I received this letter in my askbetsy box: Dear Ms. Lerner, I’m a writer and blogger, and I’m doing my best to promote my work, get an agent, and move to the next level. Can you tell me why it’s so hard to market and sell a literary novel these days, especially for a nobody like me? I think that writer’s today needs fan’s of their work, people who will fight for them no matter what, but how do you get that to happen?
I’ve had several conversations on my blog about this very issue, if you’d like to check it out. But for someone who has been writing for ten years, building an audience, shaping his work, getting footholds in the literary ezine market… what advice, besides “don’t give up” or “you just have to get lucky” would you give a writer trying to break in for the first time, in this economic climate. Go to graduate school in Iowa, sell a kidney to get into Yaddo, pay a huge fee to go to Breadloaf?
In other words, who do you have to blow around here?
Dear Writer: You’re tired of hearing “don’t give up.” Okay, try this: give up. Walk away. Get out while you’re young cause tramps like us, baby we were born to run. Did I say run? Run like the wind.
I could tell you all the economic reasons why it’s so hard to publish literary fiction. I could tell you about a novel I sent to 32 publishers and couldn’t sell and truly believe it to be the best work of fiction I’ve had the good fortune to work on. That and a token. It’s not hard, it’s nigh impossible. Ask any local bookseller what people are buying, if they’re buying.
Your anguish, frustration, and pain are very real to me. Much of an agent’s work is picking up the pieces (it’s often just as shattering to be published, but that’s a little like telling a single person who wants to get married what a bummer being married can be). But, you know, ten years isn’t really that long. You have to practice the piano longer than that to get to Carnegie Hall.
Is it all about fancy conferences and connections? No, not really. Mostly no. It’s more about luck if you ask me. And since you’re asking, you create your luck. And you’re doing that with your blog, the zine world, etc. Another writer, sitting under a rock, would marvel at your literary life. Everything you’re doing is right.
You may feel that the light is permanently yellow, but it will change. It always does.
Filed under: Rejection, The End of the World as We Know It, Writers |





I am in a very similar situation to your correspondent and I am enjoying it hugely. Everyday brings a new thought, a new revelation, a new inspiring email or comment, tiny breakthroughs. There is no destination, just an amazing journey.
I think publishing success in any genre is a cocktail consisting of a cryptic mixture of talent, tenacity, contacts, timing and luck. Mix well. Drink often.
The real writer is one
who really writes. Talent
is an invention like phlogiston
after the fact of fire.
Work is its own cure.
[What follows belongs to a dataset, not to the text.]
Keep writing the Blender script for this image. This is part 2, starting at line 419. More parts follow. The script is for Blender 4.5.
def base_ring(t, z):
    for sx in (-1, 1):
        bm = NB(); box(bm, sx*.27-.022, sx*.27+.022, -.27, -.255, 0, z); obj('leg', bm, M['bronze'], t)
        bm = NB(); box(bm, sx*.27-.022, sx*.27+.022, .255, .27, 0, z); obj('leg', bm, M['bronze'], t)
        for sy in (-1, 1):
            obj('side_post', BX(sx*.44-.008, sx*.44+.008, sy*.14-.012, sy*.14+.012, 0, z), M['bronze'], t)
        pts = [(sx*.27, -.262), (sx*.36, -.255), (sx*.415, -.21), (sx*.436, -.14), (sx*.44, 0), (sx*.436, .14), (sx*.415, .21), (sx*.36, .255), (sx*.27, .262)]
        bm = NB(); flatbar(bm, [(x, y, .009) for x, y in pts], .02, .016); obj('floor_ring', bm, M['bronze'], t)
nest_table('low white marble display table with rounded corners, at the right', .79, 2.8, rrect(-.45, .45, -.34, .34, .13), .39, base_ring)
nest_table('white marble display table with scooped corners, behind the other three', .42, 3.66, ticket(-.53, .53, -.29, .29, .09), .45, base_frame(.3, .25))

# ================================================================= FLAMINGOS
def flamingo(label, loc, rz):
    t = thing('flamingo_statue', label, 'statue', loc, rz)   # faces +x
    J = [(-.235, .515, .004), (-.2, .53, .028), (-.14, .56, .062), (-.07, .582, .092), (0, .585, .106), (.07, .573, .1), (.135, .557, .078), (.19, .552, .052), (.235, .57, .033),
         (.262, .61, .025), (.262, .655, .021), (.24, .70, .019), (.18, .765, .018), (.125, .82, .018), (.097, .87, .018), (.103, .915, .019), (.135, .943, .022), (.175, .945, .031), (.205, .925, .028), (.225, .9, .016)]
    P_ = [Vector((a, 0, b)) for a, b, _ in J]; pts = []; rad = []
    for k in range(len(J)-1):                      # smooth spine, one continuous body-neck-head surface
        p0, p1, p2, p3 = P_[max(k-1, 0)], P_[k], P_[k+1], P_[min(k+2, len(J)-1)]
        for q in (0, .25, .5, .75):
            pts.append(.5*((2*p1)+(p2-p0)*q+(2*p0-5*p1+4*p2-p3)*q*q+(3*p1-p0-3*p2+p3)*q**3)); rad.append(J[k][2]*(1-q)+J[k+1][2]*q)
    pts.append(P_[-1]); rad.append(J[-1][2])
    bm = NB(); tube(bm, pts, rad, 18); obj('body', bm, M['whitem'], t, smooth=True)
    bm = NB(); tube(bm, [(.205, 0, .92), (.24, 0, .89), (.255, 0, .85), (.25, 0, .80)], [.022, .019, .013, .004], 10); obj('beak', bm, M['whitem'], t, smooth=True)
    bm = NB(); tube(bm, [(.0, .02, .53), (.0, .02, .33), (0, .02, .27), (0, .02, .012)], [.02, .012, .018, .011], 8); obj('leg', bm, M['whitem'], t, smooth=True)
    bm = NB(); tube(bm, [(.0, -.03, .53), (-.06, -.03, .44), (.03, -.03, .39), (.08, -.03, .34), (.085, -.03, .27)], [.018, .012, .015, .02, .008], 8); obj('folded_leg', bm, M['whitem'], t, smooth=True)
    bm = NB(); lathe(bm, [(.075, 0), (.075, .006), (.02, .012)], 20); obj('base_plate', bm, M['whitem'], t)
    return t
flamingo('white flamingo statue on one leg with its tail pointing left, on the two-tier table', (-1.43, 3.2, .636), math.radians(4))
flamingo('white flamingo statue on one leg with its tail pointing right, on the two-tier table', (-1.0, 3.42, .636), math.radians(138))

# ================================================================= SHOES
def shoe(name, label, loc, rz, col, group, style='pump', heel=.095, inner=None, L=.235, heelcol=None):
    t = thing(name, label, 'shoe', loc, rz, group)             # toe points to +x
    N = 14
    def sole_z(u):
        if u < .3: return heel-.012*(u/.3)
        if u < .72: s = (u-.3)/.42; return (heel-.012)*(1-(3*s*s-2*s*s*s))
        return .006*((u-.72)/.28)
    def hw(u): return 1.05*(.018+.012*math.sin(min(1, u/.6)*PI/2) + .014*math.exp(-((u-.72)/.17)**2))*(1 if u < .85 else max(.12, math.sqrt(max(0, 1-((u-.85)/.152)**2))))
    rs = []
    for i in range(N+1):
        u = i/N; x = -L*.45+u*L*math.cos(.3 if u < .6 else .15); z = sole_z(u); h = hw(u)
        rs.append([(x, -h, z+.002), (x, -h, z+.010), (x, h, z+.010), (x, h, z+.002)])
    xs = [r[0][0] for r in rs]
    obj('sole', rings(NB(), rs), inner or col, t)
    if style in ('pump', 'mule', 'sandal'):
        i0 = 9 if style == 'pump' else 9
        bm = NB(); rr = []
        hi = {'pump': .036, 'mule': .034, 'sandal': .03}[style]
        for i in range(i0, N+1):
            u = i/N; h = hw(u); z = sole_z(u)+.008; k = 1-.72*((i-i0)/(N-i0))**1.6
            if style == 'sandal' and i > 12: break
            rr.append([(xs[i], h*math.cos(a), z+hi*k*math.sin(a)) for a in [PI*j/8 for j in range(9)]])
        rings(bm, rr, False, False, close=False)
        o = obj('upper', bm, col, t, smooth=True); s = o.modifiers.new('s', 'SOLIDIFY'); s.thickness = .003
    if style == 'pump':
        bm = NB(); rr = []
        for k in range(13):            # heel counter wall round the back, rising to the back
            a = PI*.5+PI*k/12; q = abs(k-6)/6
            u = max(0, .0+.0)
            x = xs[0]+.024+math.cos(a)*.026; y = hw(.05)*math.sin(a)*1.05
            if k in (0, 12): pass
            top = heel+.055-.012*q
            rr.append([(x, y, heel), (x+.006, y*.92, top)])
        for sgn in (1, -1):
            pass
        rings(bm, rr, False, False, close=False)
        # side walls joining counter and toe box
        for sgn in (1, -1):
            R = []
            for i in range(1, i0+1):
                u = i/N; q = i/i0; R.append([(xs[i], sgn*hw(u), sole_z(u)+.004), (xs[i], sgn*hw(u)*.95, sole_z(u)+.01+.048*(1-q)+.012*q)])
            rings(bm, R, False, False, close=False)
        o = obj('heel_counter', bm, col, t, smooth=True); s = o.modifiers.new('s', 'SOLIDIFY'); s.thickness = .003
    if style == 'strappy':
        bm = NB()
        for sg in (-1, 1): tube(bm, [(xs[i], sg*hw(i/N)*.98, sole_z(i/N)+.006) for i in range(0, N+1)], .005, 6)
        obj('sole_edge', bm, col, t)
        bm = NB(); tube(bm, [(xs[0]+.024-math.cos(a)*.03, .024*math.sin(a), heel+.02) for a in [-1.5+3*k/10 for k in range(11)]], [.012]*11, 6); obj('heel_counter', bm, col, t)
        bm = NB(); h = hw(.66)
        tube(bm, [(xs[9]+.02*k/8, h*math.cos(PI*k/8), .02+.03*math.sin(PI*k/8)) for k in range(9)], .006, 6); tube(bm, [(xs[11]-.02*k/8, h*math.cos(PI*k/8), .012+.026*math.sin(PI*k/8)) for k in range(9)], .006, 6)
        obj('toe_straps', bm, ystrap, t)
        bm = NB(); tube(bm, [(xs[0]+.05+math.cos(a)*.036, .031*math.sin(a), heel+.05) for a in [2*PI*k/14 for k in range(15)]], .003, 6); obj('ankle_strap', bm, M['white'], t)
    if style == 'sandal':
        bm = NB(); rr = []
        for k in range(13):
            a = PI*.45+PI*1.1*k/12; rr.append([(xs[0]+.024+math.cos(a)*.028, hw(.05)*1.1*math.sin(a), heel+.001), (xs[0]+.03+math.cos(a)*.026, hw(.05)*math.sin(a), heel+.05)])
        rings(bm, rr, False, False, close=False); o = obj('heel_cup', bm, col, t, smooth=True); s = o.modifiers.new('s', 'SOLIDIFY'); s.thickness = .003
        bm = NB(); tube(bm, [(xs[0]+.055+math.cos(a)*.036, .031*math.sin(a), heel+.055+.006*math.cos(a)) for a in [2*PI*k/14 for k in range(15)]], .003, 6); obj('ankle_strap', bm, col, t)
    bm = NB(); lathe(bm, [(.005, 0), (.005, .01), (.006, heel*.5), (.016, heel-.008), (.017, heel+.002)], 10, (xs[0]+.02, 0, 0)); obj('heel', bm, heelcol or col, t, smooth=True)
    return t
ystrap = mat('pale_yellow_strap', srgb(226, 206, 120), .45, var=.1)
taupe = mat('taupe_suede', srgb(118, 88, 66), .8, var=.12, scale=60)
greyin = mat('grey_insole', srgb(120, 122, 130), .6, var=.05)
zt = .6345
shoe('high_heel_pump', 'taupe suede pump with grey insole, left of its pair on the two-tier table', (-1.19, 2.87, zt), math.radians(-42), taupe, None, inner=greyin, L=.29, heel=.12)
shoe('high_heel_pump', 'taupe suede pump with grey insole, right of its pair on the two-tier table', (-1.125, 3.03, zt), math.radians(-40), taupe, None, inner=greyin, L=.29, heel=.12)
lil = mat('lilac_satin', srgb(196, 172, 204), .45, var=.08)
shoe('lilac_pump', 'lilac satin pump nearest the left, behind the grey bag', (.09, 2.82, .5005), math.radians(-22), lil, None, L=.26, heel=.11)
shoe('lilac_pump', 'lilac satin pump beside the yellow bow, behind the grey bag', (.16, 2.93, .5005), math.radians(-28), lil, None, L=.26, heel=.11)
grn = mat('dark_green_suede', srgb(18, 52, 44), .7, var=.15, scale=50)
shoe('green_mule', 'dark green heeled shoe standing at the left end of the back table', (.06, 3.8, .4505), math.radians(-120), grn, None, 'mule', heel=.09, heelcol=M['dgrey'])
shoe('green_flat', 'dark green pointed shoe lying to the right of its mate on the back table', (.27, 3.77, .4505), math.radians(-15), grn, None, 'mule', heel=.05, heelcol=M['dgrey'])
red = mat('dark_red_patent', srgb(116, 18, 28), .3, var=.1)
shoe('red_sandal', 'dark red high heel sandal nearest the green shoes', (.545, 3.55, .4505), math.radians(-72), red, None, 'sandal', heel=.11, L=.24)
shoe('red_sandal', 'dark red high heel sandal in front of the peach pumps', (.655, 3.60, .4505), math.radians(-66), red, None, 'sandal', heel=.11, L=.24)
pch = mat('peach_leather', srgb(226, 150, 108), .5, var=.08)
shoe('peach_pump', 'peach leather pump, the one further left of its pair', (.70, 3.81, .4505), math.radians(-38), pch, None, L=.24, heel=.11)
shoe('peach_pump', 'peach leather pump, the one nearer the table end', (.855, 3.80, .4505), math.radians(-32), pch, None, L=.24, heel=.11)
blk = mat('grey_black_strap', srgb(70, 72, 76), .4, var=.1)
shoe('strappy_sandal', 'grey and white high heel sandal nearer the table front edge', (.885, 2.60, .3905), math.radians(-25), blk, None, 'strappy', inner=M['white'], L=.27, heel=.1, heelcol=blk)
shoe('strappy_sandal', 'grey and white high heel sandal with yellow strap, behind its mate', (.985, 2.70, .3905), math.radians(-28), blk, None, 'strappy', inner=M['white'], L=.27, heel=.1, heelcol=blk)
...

You have to
like it better than being loved.
For the young who want to
Marge Piercy
The Moon is Always Female
Alfred A. Knopf
1981
Evidently, you now have to like it better than being published as well.
“…a novel I sent to 32 publishers and couldn’t sell and truly believe it to be the best work of fiction I’ve had the good fortune to work on.” If this is 100% accurate with no exaggeration, I feel sick.
OK: I wasn’t going to say anything, but since nobody else has mentioned it:
To Yon Blogger Who Wants To Write A Literary Masterpiece, Tip No. 1: Learn the difference between a possessive and a plural. I beg you.
Ha! Wanted to mention that myself, but figured I’m just anal.